I was raised with this implicit ideal: the university was the place to go to exchange thought, to further ideas and creative growth. There was no doubt in my mind about this. And of course, this led to repeated disappointment. I perceived things clearly enough to dissuade me from pursuing academia as a professional. And yet, I see now in my current bafflement, there was lingering faith somewhere in my mind, that universities were the stage where things could happen that would expand and change our society.
And I don’t know why I feel closer to universities, or expect more of them, except that academia is where you’d typically belong if your primary activities are writing, thinking, and comparative study. Doing these things has made me feel close to academia and pay attention to how it works, even though it’s never been my job. My independent study of poetry and textile research also keeps me in the scholarly milieu, so it just feels like the portion of society where I should be most at home, although I haven’t associated with a US university in decades, really.
To see the universities motivating against their own students and faculty, in the service of ideologues, deflates the residual hope. It’s not all universities, of course, but I’m not going to dig through the newsfeeds pulling out names of who is punishing, expelling, and allowing doxxing of pro-Palestinian activists and who is being more supportive of freedom of thought and expression. At the moment Columbia is in the spotlight for the former, and what matters is the general trend.
Here’s a thoughtful conversation about it, at least.

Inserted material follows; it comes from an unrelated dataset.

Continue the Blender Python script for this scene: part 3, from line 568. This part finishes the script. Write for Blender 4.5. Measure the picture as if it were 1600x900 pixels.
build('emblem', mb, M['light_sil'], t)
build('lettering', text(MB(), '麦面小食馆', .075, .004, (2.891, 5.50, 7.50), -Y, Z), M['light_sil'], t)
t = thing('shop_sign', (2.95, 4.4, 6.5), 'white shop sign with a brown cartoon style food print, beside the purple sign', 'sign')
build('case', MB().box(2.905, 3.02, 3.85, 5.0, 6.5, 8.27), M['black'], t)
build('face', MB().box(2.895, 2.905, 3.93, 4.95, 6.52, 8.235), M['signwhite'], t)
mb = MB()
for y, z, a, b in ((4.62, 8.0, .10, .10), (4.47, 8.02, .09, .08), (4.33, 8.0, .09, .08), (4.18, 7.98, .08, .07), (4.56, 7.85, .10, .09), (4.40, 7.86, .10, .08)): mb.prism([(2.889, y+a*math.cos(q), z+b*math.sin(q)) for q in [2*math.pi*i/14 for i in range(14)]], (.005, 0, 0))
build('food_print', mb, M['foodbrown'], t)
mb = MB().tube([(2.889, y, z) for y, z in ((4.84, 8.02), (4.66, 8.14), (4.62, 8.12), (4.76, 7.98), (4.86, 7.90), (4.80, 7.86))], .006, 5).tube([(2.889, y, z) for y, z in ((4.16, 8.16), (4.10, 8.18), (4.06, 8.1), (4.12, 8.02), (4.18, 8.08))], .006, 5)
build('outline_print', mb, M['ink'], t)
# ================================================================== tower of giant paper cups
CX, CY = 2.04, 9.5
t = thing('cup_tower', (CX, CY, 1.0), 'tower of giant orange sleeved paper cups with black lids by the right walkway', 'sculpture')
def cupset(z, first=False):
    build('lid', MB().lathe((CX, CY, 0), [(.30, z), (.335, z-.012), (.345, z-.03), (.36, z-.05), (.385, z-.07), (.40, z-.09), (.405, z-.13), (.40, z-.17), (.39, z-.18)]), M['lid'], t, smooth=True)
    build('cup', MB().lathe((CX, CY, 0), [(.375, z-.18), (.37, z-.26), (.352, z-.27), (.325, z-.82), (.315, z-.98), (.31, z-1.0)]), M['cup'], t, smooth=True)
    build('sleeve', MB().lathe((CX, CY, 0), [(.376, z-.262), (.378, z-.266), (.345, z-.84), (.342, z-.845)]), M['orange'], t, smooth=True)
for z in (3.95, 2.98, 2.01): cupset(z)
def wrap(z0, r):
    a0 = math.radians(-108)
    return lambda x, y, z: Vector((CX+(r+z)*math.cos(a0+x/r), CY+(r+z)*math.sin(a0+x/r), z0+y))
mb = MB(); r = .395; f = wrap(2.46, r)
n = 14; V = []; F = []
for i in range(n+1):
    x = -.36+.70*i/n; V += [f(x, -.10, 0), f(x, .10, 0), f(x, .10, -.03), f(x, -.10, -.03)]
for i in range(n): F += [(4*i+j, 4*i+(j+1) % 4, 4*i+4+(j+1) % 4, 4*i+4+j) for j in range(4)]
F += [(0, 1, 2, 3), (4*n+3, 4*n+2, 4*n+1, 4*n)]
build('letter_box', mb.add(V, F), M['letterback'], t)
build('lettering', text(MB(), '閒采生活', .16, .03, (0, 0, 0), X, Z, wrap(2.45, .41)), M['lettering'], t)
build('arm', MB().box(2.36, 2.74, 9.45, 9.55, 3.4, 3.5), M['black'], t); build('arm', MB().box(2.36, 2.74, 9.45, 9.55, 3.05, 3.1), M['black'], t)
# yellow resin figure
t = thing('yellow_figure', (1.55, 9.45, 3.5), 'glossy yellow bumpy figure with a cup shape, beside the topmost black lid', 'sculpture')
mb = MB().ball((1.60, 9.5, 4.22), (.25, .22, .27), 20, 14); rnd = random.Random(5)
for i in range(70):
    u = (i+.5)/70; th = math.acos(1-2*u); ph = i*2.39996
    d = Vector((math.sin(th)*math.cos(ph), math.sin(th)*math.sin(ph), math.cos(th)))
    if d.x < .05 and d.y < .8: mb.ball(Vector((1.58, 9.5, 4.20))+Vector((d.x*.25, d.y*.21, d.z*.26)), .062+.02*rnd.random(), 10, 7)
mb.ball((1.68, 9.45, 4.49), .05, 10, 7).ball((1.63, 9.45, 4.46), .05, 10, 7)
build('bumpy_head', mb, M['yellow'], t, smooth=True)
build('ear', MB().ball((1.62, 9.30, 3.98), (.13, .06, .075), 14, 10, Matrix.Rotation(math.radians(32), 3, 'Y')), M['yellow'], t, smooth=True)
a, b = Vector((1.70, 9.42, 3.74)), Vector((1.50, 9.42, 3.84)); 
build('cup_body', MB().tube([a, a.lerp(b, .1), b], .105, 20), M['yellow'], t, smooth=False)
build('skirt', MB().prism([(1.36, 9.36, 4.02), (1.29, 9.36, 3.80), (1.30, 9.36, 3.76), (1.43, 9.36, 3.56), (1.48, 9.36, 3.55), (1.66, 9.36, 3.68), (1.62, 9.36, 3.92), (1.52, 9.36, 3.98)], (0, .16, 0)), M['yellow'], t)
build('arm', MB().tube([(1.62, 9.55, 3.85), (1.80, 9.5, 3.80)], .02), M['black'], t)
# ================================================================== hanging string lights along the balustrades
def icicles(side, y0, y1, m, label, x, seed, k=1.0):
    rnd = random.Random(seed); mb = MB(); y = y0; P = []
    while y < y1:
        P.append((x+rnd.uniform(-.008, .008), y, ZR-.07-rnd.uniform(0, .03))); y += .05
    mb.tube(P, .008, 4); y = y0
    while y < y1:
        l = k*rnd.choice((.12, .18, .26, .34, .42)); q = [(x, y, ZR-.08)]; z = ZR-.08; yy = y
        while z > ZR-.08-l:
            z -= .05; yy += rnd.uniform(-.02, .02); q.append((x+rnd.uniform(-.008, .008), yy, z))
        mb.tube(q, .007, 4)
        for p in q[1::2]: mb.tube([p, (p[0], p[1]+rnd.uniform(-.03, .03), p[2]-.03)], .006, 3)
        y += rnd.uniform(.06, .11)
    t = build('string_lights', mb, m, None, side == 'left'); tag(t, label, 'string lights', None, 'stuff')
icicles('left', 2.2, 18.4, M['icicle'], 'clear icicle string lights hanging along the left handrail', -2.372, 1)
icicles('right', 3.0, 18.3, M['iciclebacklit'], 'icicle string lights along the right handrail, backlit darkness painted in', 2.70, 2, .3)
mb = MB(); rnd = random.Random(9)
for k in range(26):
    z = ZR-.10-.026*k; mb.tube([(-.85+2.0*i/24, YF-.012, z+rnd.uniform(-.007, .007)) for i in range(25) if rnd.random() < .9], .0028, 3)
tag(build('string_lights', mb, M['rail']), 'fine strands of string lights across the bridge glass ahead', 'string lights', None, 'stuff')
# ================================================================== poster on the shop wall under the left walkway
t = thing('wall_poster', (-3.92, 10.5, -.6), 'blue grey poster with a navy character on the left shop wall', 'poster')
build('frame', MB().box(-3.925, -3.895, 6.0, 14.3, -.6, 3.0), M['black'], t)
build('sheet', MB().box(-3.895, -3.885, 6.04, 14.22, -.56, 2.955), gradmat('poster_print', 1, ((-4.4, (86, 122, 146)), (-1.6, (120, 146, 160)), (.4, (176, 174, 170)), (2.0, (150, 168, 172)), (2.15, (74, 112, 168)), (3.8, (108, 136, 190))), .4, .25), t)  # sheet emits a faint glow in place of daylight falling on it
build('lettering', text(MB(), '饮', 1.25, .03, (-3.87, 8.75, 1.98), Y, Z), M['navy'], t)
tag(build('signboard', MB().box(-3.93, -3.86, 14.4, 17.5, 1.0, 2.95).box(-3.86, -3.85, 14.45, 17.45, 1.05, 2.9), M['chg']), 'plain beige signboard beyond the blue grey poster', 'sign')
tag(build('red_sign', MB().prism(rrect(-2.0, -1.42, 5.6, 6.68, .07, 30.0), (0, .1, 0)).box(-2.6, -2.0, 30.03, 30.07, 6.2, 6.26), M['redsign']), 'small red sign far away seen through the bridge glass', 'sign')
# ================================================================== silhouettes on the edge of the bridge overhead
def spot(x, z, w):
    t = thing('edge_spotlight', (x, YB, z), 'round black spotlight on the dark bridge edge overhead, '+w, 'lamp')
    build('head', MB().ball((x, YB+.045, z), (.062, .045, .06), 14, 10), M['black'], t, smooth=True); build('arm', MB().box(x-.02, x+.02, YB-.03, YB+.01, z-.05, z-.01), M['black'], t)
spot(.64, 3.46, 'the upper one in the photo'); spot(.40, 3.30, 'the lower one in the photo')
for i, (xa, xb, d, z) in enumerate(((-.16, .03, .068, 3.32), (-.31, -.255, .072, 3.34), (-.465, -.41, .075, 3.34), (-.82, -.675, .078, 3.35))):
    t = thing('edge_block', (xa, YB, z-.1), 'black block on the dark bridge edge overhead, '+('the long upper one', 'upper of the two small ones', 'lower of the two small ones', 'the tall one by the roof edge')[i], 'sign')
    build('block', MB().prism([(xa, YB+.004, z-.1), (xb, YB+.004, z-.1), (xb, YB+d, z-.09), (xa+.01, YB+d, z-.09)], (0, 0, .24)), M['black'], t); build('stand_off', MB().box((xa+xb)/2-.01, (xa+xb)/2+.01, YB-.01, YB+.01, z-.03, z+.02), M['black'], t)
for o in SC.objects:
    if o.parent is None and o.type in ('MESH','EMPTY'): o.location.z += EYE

And here is a written statement from Mahmoud Khalil, from his unlawful detention, including the sentence, “I have always believed that my duty is not only to liberate myself from the oppressor, but also to liberate my oppressors from their hatred and fear.”
Clouds, from where I live, telling me about ‘erbauendes Spiel.’
May we keep expanding our minds and hearts, and keep developing the skill and fluency to allow our improvisations to rise up and edify one another.